L.A. City Councilmembers introduced a resolution to support the House of Representatives push to impeach President Donald Trump, Tuesday.

Councilmembers Nury Martinez, Marqueece Harris-Dawson, Paul Koretz and Mitch O’Farrell introduced the resolution urging congress to impeach the president for “inciting an insurrection,” according to a media release.

“Donald J. Trump must be held fully accountable for seeking to destroy our democracy and encouraging the seditious, racist and violent attacks by domestic terrorists that left death and destruction in its aftermath at our U.S. Capitol last week,” L.A. City Council President Nury Martinez said. “President Trump must pay the price for his leadership role in this stunning attack, whether he has one day or 1,460 days left in office.”

The article of impeachment presented by House Speaker Nancy Pelosi suggests that Trump incited the January 6 breach of the U.S. Capitol, saying he, “willfully made statements that, in context, encouraged—and foreseeably resulted in—lawless action at the Capitol, such as: ‘‘if you don’t fight like hell you’re not going to have a country anymore.’’

The House of Representatives met Wednesday morning to debate the impeachment of the president, as U.S. representatives have made their cases for and against the presented article.

“We know that the President of the United States incited this insurrection, this armed rebellion against our common country,” Pelosi said on the House floor, Wednesday. “He must go. He is a clear and present danger to the nation that we all love.”
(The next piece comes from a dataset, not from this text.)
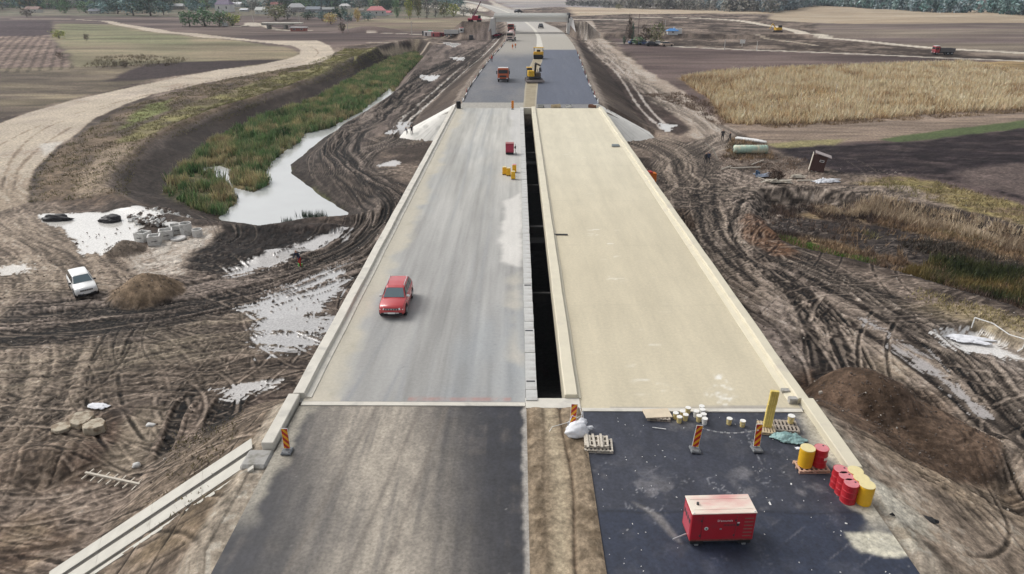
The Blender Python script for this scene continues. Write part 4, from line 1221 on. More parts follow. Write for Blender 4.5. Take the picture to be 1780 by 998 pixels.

House members who opposed the article of impeachment argued that President Trump told the people at his “Save America Rally” to protest peacefully. Rep. Tom McClintock of California said the way the impeachment has been handled “trivializes” its power, while Rep. Andy Biggs of Arizona suggested it was done to satisfy a “craving to crush Donald Trump.”

“The craving to crush Donald Trump has never been satisfied—not through investigations, not through false allegations and not even through an impeachment that was wholly without merit,” Rep. Biggs said on the House floor, Wednesday. “… your craving was never a Biden victory, nor was it even a Trump defeat. You believe that your hunger will be finally satiated by impeaching this president without completion of his full term of office. You don’t merely seek victory, but you seek obliteration of your nemesis.”

President Trump was impeached in 2019 for “Abuse of power and obstruction of congress,” but was acquitted by the Senate. If impeached again, he would be the first president to be impeached twice.